The judge said in his ruling yesterday that the bond insurers have been “itching for a fight over pensions, to answer interesting questions whether the city has an executory contract with CalPERS and whether liabilities to CalPERS might be dischargeable debts.”

 

And, he said: “CalPERS itself has been bellowing and pawing the sidelines during the eligibility phase waiting for the main event that will come only after relief is ordered.”

 

The judge said an assertion by the city’s bankruptcy attorney, Marc Levinson, that the bond insurer’s obstinacy in opposing eligibility is “all about leverage” has some “resonance” with him.

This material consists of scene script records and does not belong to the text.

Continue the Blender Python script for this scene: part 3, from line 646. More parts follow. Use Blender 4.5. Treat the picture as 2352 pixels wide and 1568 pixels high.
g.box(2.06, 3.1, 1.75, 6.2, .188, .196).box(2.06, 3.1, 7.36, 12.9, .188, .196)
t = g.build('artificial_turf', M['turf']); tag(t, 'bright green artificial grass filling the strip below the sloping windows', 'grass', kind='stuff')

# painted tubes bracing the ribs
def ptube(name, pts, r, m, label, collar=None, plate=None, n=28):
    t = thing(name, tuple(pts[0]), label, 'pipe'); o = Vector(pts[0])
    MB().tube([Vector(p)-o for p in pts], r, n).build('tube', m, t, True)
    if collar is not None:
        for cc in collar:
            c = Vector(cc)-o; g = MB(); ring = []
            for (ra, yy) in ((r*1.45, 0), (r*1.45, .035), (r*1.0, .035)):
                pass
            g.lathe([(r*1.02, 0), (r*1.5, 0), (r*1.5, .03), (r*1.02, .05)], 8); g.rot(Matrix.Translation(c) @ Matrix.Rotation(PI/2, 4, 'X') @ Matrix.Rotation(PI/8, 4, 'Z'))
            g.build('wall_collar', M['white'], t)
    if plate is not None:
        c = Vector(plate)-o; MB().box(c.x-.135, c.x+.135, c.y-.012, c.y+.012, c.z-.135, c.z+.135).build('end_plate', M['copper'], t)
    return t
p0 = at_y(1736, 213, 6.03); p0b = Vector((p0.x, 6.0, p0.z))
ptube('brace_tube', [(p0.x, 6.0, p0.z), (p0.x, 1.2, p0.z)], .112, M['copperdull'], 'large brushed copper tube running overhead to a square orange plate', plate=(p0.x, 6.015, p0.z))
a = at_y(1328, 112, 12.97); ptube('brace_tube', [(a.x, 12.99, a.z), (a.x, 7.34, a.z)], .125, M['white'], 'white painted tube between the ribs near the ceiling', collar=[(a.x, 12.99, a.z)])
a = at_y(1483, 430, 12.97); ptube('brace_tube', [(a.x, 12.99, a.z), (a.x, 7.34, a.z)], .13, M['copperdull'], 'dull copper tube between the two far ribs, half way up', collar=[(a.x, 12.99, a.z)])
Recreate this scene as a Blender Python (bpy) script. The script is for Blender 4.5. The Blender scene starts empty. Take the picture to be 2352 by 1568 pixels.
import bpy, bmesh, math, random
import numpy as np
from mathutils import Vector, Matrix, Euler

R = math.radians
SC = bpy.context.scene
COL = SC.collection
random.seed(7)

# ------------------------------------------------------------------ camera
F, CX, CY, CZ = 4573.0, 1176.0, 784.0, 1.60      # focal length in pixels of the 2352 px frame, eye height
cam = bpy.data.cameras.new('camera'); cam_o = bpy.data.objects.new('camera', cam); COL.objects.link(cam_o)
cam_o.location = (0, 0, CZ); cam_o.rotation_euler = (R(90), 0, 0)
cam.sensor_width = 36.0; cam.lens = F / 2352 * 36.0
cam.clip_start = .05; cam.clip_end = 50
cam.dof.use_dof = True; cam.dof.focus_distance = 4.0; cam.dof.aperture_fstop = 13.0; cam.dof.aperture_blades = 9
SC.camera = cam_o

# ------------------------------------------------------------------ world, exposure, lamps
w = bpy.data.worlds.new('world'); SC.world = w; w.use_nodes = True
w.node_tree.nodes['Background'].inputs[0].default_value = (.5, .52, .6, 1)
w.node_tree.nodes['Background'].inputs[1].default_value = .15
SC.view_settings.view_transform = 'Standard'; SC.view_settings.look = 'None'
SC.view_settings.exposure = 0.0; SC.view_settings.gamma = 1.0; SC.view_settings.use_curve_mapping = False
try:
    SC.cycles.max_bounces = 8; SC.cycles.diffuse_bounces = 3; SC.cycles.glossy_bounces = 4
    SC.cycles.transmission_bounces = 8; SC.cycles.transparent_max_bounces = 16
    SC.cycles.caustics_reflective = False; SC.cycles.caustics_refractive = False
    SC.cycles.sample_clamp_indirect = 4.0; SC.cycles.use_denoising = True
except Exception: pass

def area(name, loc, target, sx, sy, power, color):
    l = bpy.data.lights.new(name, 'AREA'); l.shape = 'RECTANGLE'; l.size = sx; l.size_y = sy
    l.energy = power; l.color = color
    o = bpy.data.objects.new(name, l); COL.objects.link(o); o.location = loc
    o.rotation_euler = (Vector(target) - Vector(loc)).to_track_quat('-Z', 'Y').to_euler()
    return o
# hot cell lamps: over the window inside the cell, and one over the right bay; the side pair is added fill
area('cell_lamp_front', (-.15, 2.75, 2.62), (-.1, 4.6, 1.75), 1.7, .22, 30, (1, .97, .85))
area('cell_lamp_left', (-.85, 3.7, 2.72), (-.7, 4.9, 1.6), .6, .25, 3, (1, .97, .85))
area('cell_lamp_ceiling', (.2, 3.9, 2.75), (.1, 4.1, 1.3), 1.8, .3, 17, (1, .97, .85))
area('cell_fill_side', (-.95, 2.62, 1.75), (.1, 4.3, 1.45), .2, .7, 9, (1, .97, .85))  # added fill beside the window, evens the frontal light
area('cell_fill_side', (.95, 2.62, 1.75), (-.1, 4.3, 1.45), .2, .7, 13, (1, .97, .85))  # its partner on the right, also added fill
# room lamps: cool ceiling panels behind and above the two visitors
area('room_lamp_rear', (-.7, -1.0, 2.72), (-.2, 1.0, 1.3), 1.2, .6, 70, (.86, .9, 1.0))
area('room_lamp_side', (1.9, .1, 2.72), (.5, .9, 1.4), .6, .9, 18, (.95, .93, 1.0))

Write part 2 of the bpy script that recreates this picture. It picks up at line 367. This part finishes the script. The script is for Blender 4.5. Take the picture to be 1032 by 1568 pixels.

“The objectors are trying to get their way by forcing the city to incur massive legal expenses that should not be necessary,” Klein said in the ruling on the Assured Guaranty motion.

 

“An appropriate method for achieving their goal of spreading the pain to CalPERS would be to challenge CalPERS head-on in battle over an actual plan filed after relief is ordered, in which battle the city would watch from the sidelines,” the judge said.

 

The tax issue is sparking a battle on several fronts. At the end of his state of the city address, an exuberantly aggressive Mayor Silva donned a helmet and waved a spiked mace while urging residents to join him in the fight to change the city.

 

Last week Silva was on defense after an e-mail sent to thousands said he has been accused of sexual battery. A young woman accused him of offering her drinks and improper touching, KCRA TV reported, but officials said the charge had no merit and are looking at other accusations.

 

A Stockton Record editorial last month said putting two competing tax measures on the ballot would likely doom both, citing a “well thought out” analysis by Jeffrey Michael, director of the University of the Pacific Business Forecasting Center.

 

“We would urge Silva to back away from the single-purpose tax approach and work with his fellow council members toward a flexible approach with built-in guarantees about how the money will be spent,” said the Record editorial.

 

The city’s bankruptcy attorney, Levinson, told the judge yesterday that Deis remains in control and continues to “direct the team” until Nov. 1. He said his direction from Deis and city staff is to “charge forward.